Perhaps it was the stories I had stumbled upon, the stories that a predominantly western European panel of editors had chosen to represent their Russians, but that sense was strongly present in my pair of writers. The Schedrin tales were Two Little Moujiks, and The Self-Sacrificing Rabbit. The first is an almost unbearable contemplation of suicide by two serving boys who can see no way out of their harsh lives, save death. They contemplate too a confrontation with God, who will demand an explanation, and having heard it, punish the wicked mistress whose cruelty has driven them to this sin. Schedrin is a political writer, a harsh satirist upon the harsh conditions endured by the pre-revolutionary peasants in their medieval lives. The second story is a no less trenchant allegory in which the peasants are represented by the rabbit, and the ruling class by a family of wolves to whom they are in thrall.

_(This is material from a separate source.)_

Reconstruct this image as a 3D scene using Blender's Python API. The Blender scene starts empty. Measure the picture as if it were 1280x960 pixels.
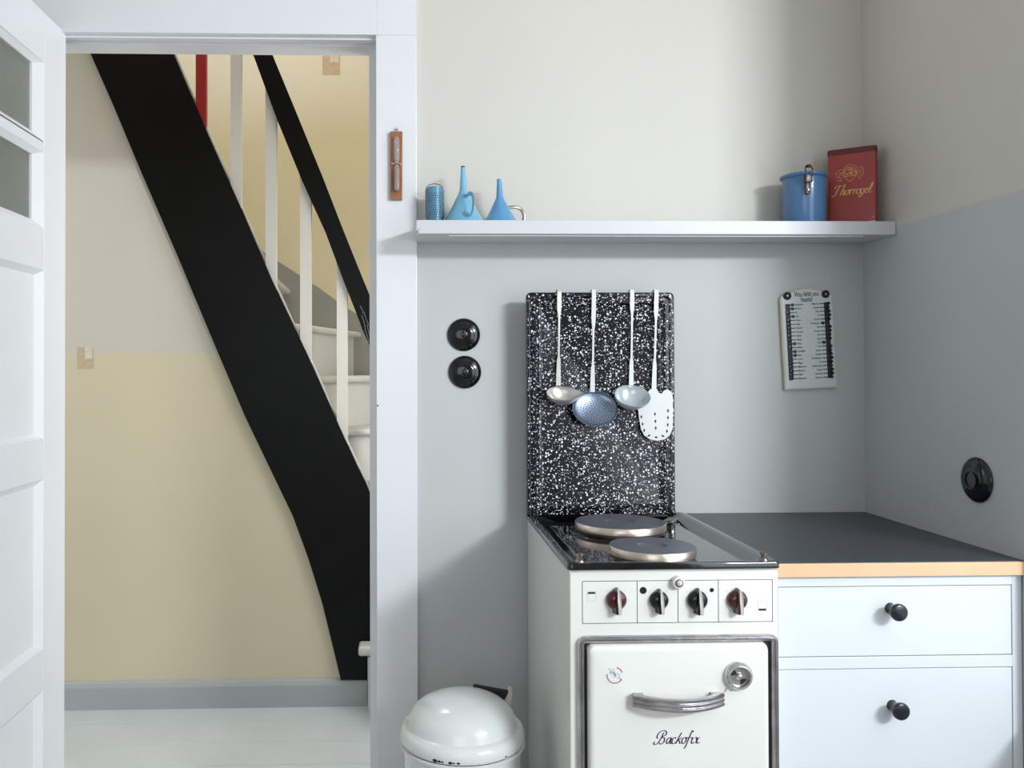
import bpy, bmesh, math, random
from mathutils import Vector, Matrix
random.seed(4)
PI = math.pi
S = bpy.context.scene
COL = S.collection

# ------------------------------------------------------------------ camera
F, PCX, PCY = 1055.0, 540.0, 452.0
EYE = Vector((0, -2.276, 1.28))
RM = Matrix.Rotation(-.030, 4, 'Z') @ Matrix.Rotation(PI/2 + .011, 4, 'X') @ Matrix.Rotation(-.0025, 4, 'Z')
cam_d = bpy.data.cameras.new('camera')
cam = bpy.data.objects.new('camera', cam_d)
COL.objects.link(cam)
cam.matrix_world = Matrix.Translation(EYE) @ RM
cam_d.sensor_width = 36
cam_d.lens = F / 1280 * 36
cam_d.shift_x = (640 - PCX) / 1280
cam_d.shift_y = -(480 - PCY) / 1280
cam_d.clip_start = .02
S.camera = cam

# ------------------------------------------------------------------ world, lights, exposure
W = bpy.data.worlds.new('world')
S.world = W
W.use_nodes = True
W.node_tree.nodes['Background'].inputs[0].default_value = (.85, .92, 1, 1)
W.node_tree.nodes['Background'].inputs[1].default_value = 1.0
vs = S.view_settings
vs.view_transform = 'Standard'
vs.look = 'None'
vs.exposure = 0.0
vs.gamma = 1


def area(name, loc, target, sx, sy, power, color):
    d = bpy.data.lights.new(name, 'AREA')
    d.shape = 'RECTANGLE'
    d.size, d.size_y, d.energy, d.color = sx, sy, power, color
    o = bpy.data.objects.new(name, d)
    COL.objects.link(o)
    o.location = loc
    o.rotation_euler = (Vector(target) - Vector(loc)).to_track_quat('-Z', 'Y').to_euler()
    return o


# daylight through the window in the right wall: bright cloud further off, soft sky in the opening
area('window_cloud_light', (2.75, -3.80, 2.55), (.4, -.3, 1.0), 1.0, .26, 118, (.92, .97, 1))
area('window_sky_light', (1.33, -1.75, 1.62), (0, -1.75, 1.5), 1.9, 1.5, 19, (.90, .95, 1))
# added fill lamp behind the camera, not a known window
area('rear_fill_light', (-.5, -4.15, 1.6), (-.2, 0, 1.3), 1.7, 1.4, 14, (.90, .95, 1))
# added out-of-view fill lamps that brighten the stairwell, hall and steps
area('stairwell_fill_light', (-.9, 1.35, 4.3), (-.6, 1.45, 0), 1.6, .7, 42, (1, .97, .93))
area('hall_left_fill_light', (-2.35, .5, 1.6), (0, .7, 1.0), .7, 1.3, 8, (.95, .97, 1))  # added fill from the left end of the hall
area('hall_right_fill_light', (.66, .42, 1.15), (-.9, .80, .6), .5, 1.6, 19, (.97, .98, 1))  # added fill from the right, lifts the risers and lower hall wall


# ------------------------------------------------------------------ helpers
def ray(px, py):
    return (RM.to_3x3() @ Vector(((px - PCX) / F, -(py - PCY) / F, -1))).normalized()


def aty(px, py, y):
    r = ray(px, py)
    return EYE + r * ((y - EYE.y) / r.y)


def atx(px, py, x):
    r = ray(px, py)
    return EYE + r * ((x - EYE.x) / r.x)


def atz(px, py, z):
    r = ray(px, py)
    return EYE + r * ((z - EYE.z) / r.z)


def lin(c):
    return tuple(((v / 255) / 12.92 if v / 255 <= .04045 else ((v / 255 + .055) / 1.055) ** 2.4) for v in c) + (1,)


MATS = {}


def mat(name, col, rough=.5, metal=0, bump=0, bscale=40, var=0, vscale=6, coat=0, **kw):
    m = bpy.data.materials.new(name)
    m.use_nodes = True
    nt = m.node_tree
    b = nt.nodes['Principled BSDF']
    b.inputs['Base Color'].default_value = lin(col)
    b.inputs['Roughness'].default_value = rough
    b.inputs['Metallic'].default_value = metal
    b.inputs['Coat Weight'].default_value = coat
    tc = nt.nodes.new('ShaderNodeTexCoord')
    if var:
        n = nt.nodes.new('ShaderNodeTexNoise')
        n.inputs['Scale'].default_value = vscale
        n.inputs['Detail'].default_value = 5
        nt.links.new(tc.outputs['Object'], n.inputs['Vector'])
        mr = nt.nodes.new('ShaderNodeMapRange')
        mr.inputs[1].default_value, mr.inputs[2].default_value = .3, .7
        mr.inputs[3].default_value, mr.inputs[4].default_value = 1 - var, 1 + var
        nt.links.new(n.outputs['Fac'], mr.inputs[0])
        mx = nt.nodes.new('ShaderNodeVectorMath')
        mx.operation = 'SCALE'
        mx.inputs[0].default_value = lin(col)[:3]
        nt.links.new(mr.outputs[0], mx.inputs['Scale'])
        nt.links.new(mx.outputs[0], b.inputs['Base Color'])
        kw['vec'] = mx
    if bump:
        n = nt.nodes.new('ShaderNodeTexNoise')
        n.inputs['Scale'].default_value = bscale
        n.inputs['Detail'].default_value = 4
        nt.links.new(tc.outputs['Object'], n.inputs['Vector'])
        bp = nt.nodes.new('ShaderNodeBump')
        bp.inputs['Strength'].default_value = bump
        bp.inputs['Distance'].default_value = .002
        nt.links.new(n.outputs['Fac'], bp.inputs['Height'])
        nt.links.new(bp.outputs[0], b.inputs['Normal'])
    MATS[name] = m
    return m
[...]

The Tolstoy stories, A Candle, and The Long Exile, whilst dealing with the same injustices, take a more overtly religious, and philosophical tack, the former ending with an assertion that ‘the power of God works by goodness and not by sin’. The eponymous candle is borne upon the handle of a plough, as a peasant ploughman is forced to work upon a Holy Day: miraculously, despite the movement of the plough, even on its turnings, the candle does not blow out, and the man prays as he works.

The other story is a bitter tale of injustice overcome, but not righted, and of a guilt that once acknowledged becomes a greater burden to the criminal than the injustice to the man he framed (an SAHB reference there, for the cognoscenti).

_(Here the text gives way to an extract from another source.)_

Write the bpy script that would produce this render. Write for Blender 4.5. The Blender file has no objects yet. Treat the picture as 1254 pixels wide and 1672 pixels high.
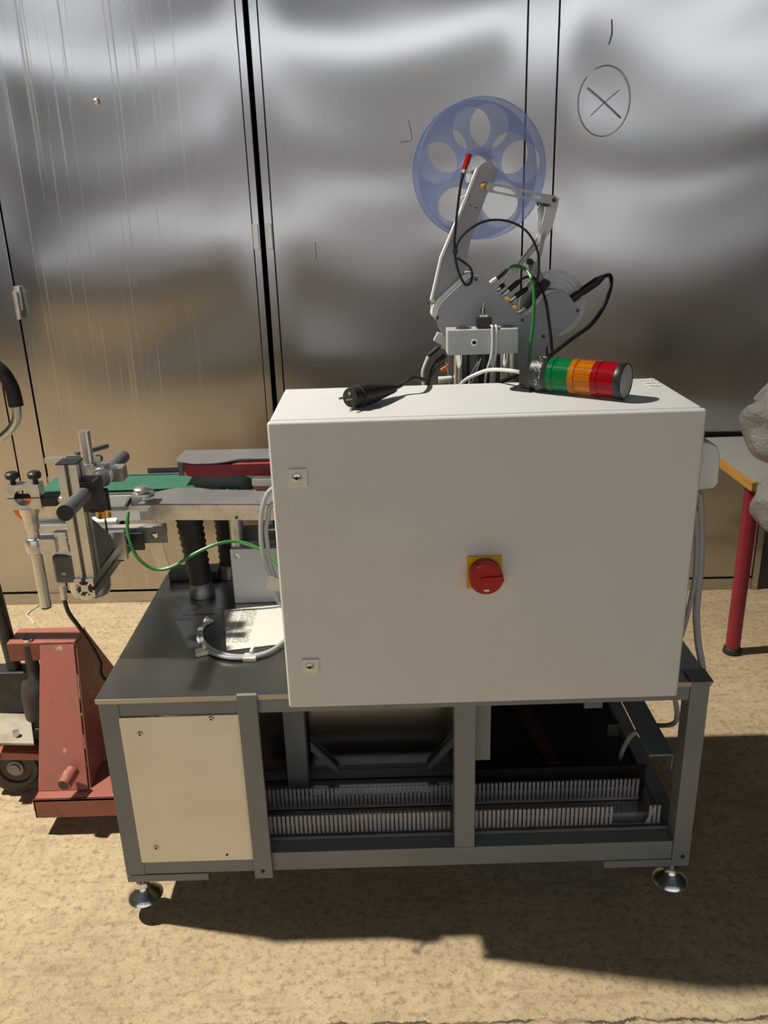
import bpy, bmesh, math, random
from mathutils import Vector, Matrix

random.seed(7)
S = bpy.context.scene
COL = S.collection

# ------------------------------------------------------------------ camera
F_PX, PITCH, YAW, ROLL = 1357.4, 0.348, -0.0016, -0.0309
CAM = Vector((0.2103, -1.4727, 1.5638))
_fw = Vector((math.sin(YAW)*math.cos(PITCH), math.cos(YAW)*math.cos(PITCH), -math.sin(PITCH)))
_r0 = Vector((math.cos(YAW), -math.sin(YAW), 0))
_u0 = _r0.cross(_fw)
_rt = _r0*math.cos(ROLL) + _u0*math.sin(ROLL)
_up = -_r0*math.sin(ROLL) + _u0*math.cos(ROLL)
cd = bpy.data.cameras.new('camera'); cam = bpy.data.objects.new('camera', cd); COL.objects.link(cam)
cd.sensor_fit = 'HORIZONTAL'; cd.sensor_width = 36; cd.lens = F_PX/1254*36; cd.clip_start = .02; cd.clip_end = 200
cam.matrix_world = Matrix(((_rt.x, _up.x, -_fw.x, CAM.x), (_rt.y, _up.y, -_fw.y, CAM.y), (_rt.z, _up.z, -_fw.z, CAM.z), (0, 0, 0, 1)))
S.camera = cam

# ------------------------------------------------------------------ light
w = bpy.data.worlds.new('world'); S.world = w; w.use_nodes = True
w.node_tree.nodes['Background'].inputs[0].default_value = (.5, .5, .55, 1)
w.node_tree.nodes['Background'].inputs[1].default_value = .02

def lamp(name, kind, loc, energy, color, **kw):
    l = bpy.data.lights.new(name, kind); l.energy = energy; l.color = color
    for k, v in kw.items(): setattr(l, k, v)
    o = bpy.data.objects.new(name, l); COL.objects.link(o); o.location = loc
    return o
# the one strong hall lamp, high up to the left and a little behind the machine
lamp('hall_lamp', 'SPOT', (-3.5, .75, 6.05), 2750, (1.0, .95, .85), shadow_soft_size=.10, spot_size=math.radians(108), spot_blend=.6)
S.cycles.caustics_reflective = False; S.cycles.caustics_refractive = False
# fluorescent tubes of the hall behind the photographer
for i, (x, y, z, e) in enumerate([(-2.6, -6.0, 4.6, 9), (.1, -6.0, 4.6, 9), (2.8, -6.0, 4.6, 9)]):
    t = lamp('hall_tube_lamp', 'AREA', (x, y, z), e, (.86, .93, 1.0), shape='RECTANGLE', size=1.5, size_y=.22)
S.view_settings.view_transform = 'Standard'
S.view_settings.look = 'None'
S.view_settings.exposure = 0.0
S.view_settings.gamma = 1.0
S.view_settings.use_curve_mapping = False

# ------------------------------------------------------------------ helpers
def ray(u, v):
    return _fw + _rt*((u-627)/F_PX) - _up*((v-836)/F_PX)
def aty(u, v, y):
    d = ray(u, v); return CAM + d*((y-CAM.y)/d.y)
def atz(u, v, z):
    d = ray(u, v); return CAM + d*((z-CAM.z)/d.z)

ORG = {}
def V(*a): return Vector(a)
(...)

Reading these stories I could feel my scalp prickle (and will be taking the treatment). There is an awe-fulness about them, a sense of that huge grinding stone of time and fate that crushes us all, and which must be borne, and not evaded. I was reminded of that reference to the Slavic soul.

I also read some Turgeniev: The Singers, and Visions-A Phantasy.

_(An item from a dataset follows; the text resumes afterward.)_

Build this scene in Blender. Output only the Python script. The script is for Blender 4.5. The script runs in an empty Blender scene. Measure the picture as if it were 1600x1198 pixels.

Russian enough, but these Turgeniev tales did not have quite the heavy grandeur of the others. In fact, The Singers, a story of peasants in a pub, singing for the prize of a bucket of ale, reminded me of a Coppard story which has a similar theme. Visions-A Phantasy could have been French: the ghostly visitation of a woman in white. I don’t know why ghostly women always wear long white nighties, but I rather like them that way! This one takes the protagonist in her arms and carries him about the upper and lower atmosphere during the hours of darkness. Whatever lights your candle -and perhaps blows it out! There is a harder edge to the story, but I’ll leave that for you to discover, if you don’t already know it.

E.M.Forster, in Aspects of the Novel, raised the spectre of all writers, of all times, writing together in a single room. He was making the point that they were not necessarily conscious of working in their various schools, of technique, subject, nation or approach, but were merely – if that is the right word – writing. I’ve not found Forster having much to say on the short story – perhaps I haven’t looked hard enough – perhaps, he was one of those who dismissed the form as being lesser, but his idea is worth considering in relation to them. Of course, writers in the same room would be aware of each other, even if they were not aware of the groups that posterity would shoehorn them into. Time, along which axis we must travel at our own pace, and for our own distances, but undoubtedly all in the same direction, allows us to look back, but not to look forward, except in imagination. The writers of the future are not in our room, though they will, one day, be in the same room as our shades (nightied or otherwise).

Looking back at these Russian writers I can see them in relation to my own time more fully than I can to the time in which they wrote, and their indignation, their gloom and sorrow at the way of their world – a way which both the Tolstoys and the Schedrins believed was, in our response to it, a chosen way – could equally be applied to ours. And if writers remind us of each other, in their forms or contents, might it not be because they are dealing with similar issues, and from similar standpoints, rather than because they are Russian, or English, or whatever? Or might it be because we apply these group terms in specific situations because of the wrong thing that they have in common?